The Dependent Contractor: A Missing Piece in the SITA Test and the Definition of Employee in the LRA
Author Tumo C Maloka & Chuks Okpaluba
ISSN: 2413-9874
Affiliations: Associate Professor, School of Law, University of Limpopo; Professor and Research Fellow, Centre for Human Rights, University of Free State
Source: Industrial Law Journal, Volume 42 Issue 2, 2021, p. 709 – 727
Abstract
A missing piece of the puzzle in the three-fold SITA test for determining the existence of an employment relationship as well as a lacuna in the statutory definition of an ‘employee’ in s 213 of the Labour Relations Act 66 of 1995 (LRA) have arguably failed to receive sufficient scholarly, judicial and legislative attention. The three-fold SITA test refined by Benjamin and endorsed by judicial practitioners draws attention to the importance of distinguishing personal dependence from economic dependence.
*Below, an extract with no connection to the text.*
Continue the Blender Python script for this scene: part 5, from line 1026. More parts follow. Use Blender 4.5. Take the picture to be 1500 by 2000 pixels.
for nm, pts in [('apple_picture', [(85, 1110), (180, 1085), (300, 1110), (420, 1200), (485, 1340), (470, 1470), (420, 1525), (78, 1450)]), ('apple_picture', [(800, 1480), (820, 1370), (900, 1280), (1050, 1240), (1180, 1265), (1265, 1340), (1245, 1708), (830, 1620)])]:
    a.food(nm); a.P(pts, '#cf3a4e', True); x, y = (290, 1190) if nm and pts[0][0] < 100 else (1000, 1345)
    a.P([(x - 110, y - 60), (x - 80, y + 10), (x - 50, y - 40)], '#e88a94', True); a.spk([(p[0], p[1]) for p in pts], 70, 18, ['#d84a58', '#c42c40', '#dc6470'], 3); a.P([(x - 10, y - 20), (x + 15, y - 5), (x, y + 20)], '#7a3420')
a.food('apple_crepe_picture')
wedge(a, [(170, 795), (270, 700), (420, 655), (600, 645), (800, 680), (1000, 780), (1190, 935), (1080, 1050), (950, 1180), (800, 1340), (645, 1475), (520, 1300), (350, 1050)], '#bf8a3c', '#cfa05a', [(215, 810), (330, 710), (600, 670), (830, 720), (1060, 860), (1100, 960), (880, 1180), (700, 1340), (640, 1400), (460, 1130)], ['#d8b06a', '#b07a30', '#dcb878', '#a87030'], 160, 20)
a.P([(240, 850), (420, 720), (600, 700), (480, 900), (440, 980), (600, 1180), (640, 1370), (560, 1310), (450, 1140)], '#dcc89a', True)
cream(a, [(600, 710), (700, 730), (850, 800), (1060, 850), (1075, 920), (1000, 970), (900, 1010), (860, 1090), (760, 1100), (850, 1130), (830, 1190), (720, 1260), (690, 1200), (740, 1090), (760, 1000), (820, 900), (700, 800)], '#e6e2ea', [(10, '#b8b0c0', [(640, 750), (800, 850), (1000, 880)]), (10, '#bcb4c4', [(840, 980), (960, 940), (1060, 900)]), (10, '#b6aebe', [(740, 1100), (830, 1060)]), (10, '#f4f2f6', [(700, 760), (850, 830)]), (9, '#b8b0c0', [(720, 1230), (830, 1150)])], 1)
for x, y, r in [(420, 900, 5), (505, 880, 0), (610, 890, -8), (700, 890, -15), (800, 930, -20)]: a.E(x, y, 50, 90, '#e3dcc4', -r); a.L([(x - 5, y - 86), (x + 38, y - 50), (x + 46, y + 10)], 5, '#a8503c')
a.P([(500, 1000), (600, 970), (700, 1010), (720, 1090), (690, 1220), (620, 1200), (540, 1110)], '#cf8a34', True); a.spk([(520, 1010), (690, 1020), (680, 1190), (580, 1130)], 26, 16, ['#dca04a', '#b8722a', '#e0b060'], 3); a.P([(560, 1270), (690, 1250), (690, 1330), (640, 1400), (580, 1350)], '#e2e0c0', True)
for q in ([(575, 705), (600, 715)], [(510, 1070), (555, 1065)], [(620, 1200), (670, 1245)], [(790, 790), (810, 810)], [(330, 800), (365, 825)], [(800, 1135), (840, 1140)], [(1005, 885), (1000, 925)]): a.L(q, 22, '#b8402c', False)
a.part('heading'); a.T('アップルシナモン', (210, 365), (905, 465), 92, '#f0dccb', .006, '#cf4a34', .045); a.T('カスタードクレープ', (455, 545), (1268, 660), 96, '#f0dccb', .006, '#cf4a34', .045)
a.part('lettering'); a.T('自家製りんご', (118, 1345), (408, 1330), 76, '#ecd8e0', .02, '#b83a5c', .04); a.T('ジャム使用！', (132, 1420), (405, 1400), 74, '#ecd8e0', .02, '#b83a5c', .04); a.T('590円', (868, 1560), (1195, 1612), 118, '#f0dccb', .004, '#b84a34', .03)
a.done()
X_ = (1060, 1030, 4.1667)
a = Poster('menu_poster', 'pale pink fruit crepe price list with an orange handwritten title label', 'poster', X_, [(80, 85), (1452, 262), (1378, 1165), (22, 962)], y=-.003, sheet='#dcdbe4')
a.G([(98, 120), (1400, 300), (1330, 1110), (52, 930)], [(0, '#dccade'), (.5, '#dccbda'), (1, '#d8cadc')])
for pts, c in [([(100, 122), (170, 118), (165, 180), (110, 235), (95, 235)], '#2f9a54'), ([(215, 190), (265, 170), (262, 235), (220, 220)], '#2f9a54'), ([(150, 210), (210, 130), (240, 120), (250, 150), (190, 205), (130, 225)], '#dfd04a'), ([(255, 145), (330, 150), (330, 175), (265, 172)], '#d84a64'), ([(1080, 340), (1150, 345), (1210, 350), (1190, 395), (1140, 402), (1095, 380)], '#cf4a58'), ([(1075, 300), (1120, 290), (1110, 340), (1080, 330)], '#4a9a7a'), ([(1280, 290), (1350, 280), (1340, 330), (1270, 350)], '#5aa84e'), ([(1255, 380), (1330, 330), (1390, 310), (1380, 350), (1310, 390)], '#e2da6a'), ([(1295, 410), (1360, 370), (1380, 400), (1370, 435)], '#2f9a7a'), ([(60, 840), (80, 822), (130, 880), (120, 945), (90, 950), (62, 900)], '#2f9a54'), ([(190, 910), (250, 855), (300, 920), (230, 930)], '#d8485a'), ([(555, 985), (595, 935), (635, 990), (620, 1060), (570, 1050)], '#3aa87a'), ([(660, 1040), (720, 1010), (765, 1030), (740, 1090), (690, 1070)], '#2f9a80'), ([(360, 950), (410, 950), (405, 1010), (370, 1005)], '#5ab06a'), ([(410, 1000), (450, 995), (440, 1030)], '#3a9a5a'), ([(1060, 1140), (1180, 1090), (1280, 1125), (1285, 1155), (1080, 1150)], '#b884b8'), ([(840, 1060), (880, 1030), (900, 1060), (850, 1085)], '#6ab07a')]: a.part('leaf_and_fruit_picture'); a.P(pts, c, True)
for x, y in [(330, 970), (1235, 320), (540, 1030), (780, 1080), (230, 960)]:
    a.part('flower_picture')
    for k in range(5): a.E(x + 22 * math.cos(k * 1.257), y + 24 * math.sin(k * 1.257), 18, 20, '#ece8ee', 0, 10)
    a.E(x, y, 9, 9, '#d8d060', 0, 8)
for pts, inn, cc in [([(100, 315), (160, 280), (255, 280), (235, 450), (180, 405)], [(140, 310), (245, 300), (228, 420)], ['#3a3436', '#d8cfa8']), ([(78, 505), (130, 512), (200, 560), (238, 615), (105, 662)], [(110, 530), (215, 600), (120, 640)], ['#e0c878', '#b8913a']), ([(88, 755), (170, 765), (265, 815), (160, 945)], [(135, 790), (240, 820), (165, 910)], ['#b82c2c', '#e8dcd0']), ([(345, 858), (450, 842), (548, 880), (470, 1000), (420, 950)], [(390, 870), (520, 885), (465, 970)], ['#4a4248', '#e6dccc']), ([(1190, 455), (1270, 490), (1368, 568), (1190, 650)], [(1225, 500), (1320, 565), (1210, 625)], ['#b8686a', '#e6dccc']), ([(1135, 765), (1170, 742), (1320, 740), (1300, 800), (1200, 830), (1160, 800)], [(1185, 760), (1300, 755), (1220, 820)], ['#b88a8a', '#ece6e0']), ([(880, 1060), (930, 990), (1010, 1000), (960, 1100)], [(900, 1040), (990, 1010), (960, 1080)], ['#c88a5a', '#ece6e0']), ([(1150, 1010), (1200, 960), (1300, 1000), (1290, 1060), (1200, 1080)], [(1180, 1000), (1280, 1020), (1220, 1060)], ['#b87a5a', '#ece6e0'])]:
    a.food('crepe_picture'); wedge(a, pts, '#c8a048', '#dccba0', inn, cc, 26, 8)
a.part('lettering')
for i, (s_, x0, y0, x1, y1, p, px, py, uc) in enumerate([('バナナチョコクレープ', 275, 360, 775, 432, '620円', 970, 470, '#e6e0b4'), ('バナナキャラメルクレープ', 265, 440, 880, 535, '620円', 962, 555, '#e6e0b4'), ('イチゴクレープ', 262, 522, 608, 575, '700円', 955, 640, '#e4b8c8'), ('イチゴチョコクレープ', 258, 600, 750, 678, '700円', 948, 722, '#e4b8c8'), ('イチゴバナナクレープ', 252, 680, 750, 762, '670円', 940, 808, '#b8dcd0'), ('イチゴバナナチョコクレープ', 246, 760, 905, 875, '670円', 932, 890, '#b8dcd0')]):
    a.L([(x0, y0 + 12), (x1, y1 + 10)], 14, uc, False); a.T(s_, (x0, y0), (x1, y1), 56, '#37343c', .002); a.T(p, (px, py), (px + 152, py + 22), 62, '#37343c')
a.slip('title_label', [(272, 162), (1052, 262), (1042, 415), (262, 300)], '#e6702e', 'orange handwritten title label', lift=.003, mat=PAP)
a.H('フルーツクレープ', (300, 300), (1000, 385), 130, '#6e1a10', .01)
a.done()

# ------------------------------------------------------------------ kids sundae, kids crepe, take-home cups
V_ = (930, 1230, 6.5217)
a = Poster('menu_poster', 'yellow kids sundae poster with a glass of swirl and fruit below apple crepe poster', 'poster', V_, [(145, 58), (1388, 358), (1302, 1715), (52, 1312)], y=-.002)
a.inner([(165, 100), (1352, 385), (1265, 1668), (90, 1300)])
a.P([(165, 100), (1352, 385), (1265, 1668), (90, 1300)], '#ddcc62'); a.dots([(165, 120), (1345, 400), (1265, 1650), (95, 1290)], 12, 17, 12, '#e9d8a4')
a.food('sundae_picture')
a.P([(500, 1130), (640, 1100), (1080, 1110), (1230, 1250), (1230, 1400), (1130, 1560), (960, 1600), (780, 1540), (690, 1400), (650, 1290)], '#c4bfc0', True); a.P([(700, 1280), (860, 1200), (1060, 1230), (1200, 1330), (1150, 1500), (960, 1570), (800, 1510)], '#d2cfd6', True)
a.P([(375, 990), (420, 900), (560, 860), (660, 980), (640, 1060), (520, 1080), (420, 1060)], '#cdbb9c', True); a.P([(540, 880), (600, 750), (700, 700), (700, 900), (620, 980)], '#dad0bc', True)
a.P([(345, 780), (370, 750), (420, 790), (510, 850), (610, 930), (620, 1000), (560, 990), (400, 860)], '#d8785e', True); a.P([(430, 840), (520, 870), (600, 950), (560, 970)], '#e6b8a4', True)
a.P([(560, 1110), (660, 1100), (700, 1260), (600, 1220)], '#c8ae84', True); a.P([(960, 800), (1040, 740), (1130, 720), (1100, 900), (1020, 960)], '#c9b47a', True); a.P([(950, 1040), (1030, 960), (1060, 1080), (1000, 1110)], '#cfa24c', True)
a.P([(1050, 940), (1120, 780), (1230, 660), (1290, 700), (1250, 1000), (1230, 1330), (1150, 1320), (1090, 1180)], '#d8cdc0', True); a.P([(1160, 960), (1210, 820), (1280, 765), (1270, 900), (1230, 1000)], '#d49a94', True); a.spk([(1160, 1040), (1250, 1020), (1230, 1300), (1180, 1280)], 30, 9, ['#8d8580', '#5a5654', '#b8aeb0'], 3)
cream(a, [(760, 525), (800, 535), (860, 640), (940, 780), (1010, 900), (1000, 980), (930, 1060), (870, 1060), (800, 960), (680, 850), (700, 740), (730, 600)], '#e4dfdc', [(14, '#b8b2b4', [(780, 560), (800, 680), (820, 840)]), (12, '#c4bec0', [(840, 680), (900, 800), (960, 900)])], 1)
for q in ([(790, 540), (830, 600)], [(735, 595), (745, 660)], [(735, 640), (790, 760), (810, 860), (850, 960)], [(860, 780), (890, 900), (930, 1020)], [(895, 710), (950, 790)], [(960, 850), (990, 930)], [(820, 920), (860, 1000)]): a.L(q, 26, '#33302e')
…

The absence of a dependent contractor category in the LRA renders the SITA test an imprecise tool for tackling the fine margins of self-employment. If the statutory definition of an ‘employee’ were amended to include a ‘dependent contractor’, protection would be extended to persons who have some of the trappings of the independent contractor, but, in reality, are in a position of economic dependence, analogous to that of a subordinate employee. The dependent contractor category accords well with the goals of labour regulation in terms of promoting countervailing power.